Monday 29 September 2014

{Occupational Hazards}[30th April 1978]

[Redbook2:117-119][19780430:1500a]{Occupational Hazards}[30th April 1978]

19780430.1500
[continued]

I suppose that I find difficulty in explaining myself because of an instinctive awareness (aroused through experience) that my attempts at self-discovery will not be accepted. So I have only now realised that everyone who knows about my writing – even S[E-T, my literary mentor] – believes that I want to stop work in order to write. Of course that would be very nice; but it is not yet essential. What is essential is that within the next couple of years I find some occupation which, while giving me enough money and time to write, leaves me sufficiently free from stress to write creatively.

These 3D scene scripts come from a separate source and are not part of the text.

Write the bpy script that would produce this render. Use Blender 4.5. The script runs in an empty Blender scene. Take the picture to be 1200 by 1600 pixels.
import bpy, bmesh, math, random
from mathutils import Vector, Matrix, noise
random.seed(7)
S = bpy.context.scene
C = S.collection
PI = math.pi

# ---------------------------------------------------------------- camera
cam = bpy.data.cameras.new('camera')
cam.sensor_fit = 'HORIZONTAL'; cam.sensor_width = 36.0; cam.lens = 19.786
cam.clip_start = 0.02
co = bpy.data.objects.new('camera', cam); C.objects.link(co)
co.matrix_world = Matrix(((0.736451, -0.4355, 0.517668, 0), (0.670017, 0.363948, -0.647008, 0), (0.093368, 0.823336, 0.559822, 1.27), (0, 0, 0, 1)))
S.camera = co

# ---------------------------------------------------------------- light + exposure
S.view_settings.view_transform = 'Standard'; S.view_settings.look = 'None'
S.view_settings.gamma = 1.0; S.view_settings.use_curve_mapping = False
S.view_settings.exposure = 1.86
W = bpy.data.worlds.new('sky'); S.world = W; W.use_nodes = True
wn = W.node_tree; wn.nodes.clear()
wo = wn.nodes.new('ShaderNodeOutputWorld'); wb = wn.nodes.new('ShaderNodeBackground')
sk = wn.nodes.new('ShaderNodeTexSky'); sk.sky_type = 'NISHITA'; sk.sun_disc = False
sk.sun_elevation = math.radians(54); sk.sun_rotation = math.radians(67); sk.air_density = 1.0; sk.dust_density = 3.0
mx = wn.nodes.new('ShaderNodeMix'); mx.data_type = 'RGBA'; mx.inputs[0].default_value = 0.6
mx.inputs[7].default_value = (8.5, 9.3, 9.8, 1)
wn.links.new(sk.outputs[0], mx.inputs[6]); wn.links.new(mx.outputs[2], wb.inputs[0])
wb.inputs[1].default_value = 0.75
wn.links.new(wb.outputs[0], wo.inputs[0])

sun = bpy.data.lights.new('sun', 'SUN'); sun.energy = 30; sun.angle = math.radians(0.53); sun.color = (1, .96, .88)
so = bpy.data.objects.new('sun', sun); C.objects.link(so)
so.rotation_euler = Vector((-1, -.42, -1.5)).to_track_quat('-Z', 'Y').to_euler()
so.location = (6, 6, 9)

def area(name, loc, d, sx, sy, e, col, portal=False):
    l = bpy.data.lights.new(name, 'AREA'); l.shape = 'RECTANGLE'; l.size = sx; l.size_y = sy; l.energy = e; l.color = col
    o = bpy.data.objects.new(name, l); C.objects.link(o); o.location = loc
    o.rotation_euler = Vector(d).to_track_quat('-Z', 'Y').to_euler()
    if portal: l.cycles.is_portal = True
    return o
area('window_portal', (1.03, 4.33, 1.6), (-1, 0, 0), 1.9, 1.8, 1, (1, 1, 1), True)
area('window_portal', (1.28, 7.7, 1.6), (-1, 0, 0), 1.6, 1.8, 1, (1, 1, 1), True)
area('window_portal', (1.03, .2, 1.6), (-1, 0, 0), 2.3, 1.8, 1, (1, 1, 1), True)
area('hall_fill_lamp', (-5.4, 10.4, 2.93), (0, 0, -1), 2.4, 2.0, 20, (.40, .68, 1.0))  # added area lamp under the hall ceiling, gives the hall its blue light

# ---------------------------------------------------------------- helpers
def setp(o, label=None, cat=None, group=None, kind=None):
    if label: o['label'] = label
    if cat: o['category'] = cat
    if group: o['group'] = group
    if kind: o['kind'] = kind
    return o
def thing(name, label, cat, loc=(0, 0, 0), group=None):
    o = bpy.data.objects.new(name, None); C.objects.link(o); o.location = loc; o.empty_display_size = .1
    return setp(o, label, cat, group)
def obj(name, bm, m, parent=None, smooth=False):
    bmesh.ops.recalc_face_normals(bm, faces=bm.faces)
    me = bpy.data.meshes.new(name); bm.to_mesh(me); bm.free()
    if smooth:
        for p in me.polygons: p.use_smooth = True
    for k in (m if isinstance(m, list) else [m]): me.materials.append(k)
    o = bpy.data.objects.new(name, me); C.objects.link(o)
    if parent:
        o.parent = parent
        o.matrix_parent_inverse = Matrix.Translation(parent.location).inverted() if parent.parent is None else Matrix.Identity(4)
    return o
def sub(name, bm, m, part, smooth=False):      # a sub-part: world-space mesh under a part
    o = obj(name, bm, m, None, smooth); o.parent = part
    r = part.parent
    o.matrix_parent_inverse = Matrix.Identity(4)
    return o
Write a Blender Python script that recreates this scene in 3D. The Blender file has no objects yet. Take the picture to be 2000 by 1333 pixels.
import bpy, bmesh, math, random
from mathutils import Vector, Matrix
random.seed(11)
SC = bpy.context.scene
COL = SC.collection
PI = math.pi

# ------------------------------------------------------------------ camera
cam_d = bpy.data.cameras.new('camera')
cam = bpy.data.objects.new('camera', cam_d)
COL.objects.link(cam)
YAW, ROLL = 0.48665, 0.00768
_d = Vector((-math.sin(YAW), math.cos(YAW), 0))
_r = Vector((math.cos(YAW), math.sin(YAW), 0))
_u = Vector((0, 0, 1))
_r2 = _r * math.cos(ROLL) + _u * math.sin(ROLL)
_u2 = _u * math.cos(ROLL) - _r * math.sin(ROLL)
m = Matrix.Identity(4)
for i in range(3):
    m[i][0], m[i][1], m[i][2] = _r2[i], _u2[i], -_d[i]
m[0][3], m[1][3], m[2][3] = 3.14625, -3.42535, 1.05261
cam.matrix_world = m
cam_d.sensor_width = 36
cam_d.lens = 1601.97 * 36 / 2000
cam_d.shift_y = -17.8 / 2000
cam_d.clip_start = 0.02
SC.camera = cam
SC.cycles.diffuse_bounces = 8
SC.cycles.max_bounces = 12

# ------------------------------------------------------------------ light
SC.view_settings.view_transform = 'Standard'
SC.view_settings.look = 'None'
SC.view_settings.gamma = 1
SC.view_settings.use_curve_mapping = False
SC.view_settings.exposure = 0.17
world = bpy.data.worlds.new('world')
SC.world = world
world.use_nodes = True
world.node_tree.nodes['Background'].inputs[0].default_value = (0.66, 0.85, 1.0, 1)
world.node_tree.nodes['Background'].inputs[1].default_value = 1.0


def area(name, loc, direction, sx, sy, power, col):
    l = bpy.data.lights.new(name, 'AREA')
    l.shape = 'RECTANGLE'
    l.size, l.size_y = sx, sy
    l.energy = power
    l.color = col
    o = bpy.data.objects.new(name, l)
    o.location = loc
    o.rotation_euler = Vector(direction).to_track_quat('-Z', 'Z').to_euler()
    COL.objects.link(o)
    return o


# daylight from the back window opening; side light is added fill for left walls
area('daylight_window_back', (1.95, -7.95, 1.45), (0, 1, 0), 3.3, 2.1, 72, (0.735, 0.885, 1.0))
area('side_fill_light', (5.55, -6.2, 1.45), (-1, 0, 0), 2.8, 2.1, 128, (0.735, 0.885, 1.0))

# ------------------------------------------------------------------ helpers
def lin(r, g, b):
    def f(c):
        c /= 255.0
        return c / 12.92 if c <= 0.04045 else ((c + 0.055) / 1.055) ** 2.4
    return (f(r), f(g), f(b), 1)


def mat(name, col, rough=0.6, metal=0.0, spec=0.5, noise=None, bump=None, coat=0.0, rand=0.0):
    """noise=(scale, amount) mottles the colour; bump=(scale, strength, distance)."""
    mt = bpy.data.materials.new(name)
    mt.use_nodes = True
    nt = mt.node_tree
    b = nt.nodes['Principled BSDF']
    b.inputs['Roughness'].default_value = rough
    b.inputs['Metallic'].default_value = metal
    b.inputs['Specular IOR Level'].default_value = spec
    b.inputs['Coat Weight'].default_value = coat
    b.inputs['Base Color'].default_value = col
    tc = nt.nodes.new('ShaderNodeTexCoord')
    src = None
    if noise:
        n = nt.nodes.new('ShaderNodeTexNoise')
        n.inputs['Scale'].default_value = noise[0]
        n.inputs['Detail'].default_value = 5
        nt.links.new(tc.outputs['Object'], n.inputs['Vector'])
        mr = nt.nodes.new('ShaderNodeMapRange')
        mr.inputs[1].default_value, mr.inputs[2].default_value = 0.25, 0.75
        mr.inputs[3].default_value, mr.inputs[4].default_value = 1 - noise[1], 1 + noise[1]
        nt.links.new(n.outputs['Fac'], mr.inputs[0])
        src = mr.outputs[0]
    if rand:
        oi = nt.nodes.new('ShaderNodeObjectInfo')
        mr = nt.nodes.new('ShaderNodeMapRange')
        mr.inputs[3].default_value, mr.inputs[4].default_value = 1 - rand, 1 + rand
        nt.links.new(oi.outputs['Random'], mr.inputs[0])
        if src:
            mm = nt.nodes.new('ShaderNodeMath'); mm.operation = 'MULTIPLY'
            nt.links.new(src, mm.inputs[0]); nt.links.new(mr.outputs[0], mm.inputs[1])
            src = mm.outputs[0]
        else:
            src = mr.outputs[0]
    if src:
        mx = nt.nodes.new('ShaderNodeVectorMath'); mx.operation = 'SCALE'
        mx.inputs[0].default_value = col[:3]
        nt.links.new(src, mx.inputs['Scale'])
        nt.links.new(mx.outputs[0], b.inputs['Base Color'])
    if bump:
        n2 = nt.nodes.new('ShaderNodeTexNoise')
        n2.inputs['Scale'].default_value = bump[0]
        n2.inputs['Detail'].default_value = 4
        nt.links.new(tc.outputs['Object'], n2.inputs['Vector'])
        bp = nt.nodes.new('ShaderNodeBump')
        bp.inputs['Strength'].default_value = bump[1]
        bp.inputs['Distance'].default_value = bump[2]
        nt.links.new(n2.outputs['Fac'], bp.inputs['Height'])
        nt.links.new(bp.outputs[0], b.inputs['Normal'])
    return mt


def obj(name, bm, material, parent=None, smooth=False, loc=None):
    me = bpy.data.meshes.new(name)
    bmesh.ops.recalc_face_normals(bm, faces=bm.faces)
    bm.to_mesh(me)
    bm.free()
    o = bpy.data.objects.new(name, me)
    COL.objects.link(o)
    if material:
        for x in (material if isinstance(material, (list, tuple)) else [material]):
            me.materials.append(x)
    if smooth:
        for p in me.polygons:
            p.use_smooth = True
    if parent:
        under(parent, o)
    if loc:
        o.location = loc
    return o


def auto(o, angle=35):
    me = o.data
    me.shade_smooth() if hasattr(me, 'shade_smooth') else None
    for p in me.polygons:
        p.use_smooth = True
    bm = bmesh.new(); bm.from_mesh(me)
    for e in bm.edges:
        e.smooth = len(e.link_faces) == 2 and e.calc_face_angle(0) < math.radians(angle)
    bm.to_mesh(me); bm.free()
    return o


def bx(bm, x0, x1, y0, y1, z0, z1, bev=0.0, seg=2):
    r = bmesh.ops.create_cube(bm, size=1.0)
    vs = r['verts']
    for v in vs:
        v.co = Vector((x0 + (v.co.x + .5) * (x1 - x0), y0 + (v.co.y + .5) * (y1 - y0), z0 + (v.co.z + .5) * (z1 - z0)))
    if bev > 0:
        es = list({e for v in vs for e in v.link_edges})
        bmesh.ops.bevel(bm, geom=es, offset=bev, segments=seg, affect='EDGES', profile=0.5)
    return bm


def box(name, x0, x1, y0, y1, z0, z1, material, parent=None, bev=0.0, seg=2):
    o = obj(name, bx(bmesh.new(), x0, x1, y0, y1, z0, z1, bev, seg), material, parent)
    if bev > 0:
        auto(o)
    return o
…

Stress is the killer, not only of men but of unrelated creative activities. I am not afraid of stress in the short term, but it does tend to take my whole energy: I shall soon – very soon – have to choose between a less stressful occupation with creative energy and time and probably lower earnings on the one hand, and a career structure of my present kind on the other. Actually I don't think there is any choice: being what I am, with or without talent, I make the choice – for creativity, against stress – by conscious and unconscious lapses (or acts) at work almost every day. 'Stress' includes such factors as hierarchy, time-pressure, rivalry, smartness [of appearance]: being so much aware of the ultimate lack of necessity for all these things (found by continual repetition of the question 'Why?', for example*), how could I not choose to reject them? It is this that makes my success within a structured organisation such as my present firm extremely unlikely.

I shall, I hope, continue to take the present series of exams until I get through or fail: these thoughts occupy the gap between the end of formal training and the exams themselves, but they do not signify despair or abandonment, although I have slowed down somewhat. But one of the virtues of my particular pattern of employment at the moment (as I hoped might be the case) is that these 'natural breaks' do give me a chance to re-assess my progress and direction.